星乃 そうですね。「早期完了」とは、1つ目のケースのように育ってきた子供が、「危機」を経験せず親の価値観をそのまま自分として生きてしまうということです。すると、児童期までで溜まってきたネガティブな感情や自分の弱さ、親の矛盾点などと向き合わずに生きることになります。そうするとまず、自分に不都合な現実を客観的に見ないという認知システムの癖が生じるんですよね。
まき ふむふむ。
星乃 そして同時に、自分の感情や欲求・本能など本質的な部分との繋がりが失われてしまいます。すると、本質的な確信や自信を持つことが難しくなります。そうなると、それを補填するために、自分以外の崇高なもの、例えば、国や思想、社会的正しさ、科学的知識、スピリチュアル、仕事や家族での立場、性別などに同一化して、自分の自己肯定感を上げようとするんです。

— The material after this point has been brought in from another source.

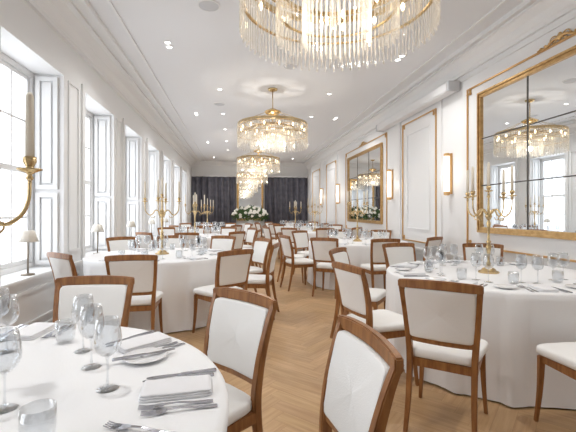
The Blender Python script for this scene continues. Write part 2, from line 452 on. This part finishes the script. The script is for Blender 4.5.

まき それが『天気の子』の記事で話した「社会的正しさ」への同一化ってやつですね。自分が「社会的に正しい」ということで自信を持ちたいから、ちょっとでもそれに反するもの、「買い占め」などを見つけると片っ端から叩こうとするわけですね。
星乃 そうですね。そして、「早期完了」の人達は、親を否定することは自分の存在基盤を否定することになってしまいますので、とにかく親やそれまで信じてきた権威、現状の維持が最優先事項となります。これは、「反出生主義」の記事でもお話しましたね。こうなると、現状のシステムが壊されるような現実はできれば見たくないものとなるので、現状の危機を周知させるような言動をする人を嫌い、批判するようになります。
まき それが「コロナ脳」とかですかね。もしかして、「検査は必要ない」ってやたら否定する人たちもそういうシステムが働いているのかな。
星乃 そういうケースもあるかもしれませんね。ただ、やっかいなことに本人たちはこのような認知システムが働いていることに無意識で、指摘されても「そんなことはない。私はみんなのために必要だからやってる」と否定する人がほとんどです。
まき たしかに。もしかして、今流行りの「毒親」が、子供に過去の行いを批判されても絶対認めないってケースもそうですかね。
星乃 そうですね。毒親になる人は多くが「早期完了」の状態で、自分たちの親を否定出来ないので、子供は親に従うべき、甘えは許さない・ズルい・子供は自分で努力すべき=自己責任という考え方に無意識的に陥りますよね。でも、あくまでも無意識で、自分では「子供のために一生懸命やってる」と思っています。無意識のシステムを認めると自我が維持できないので絶対に認めませんね。
まき ですよね。自我同一性って単なる心理学の理論の1つっていうイメージでしたが、現在のいろんな社会問題にそんなに影響しているなんて驚きですよね。自分の本質的な部分と繋がっていないことから、いろんな傾向が出てくるんだ。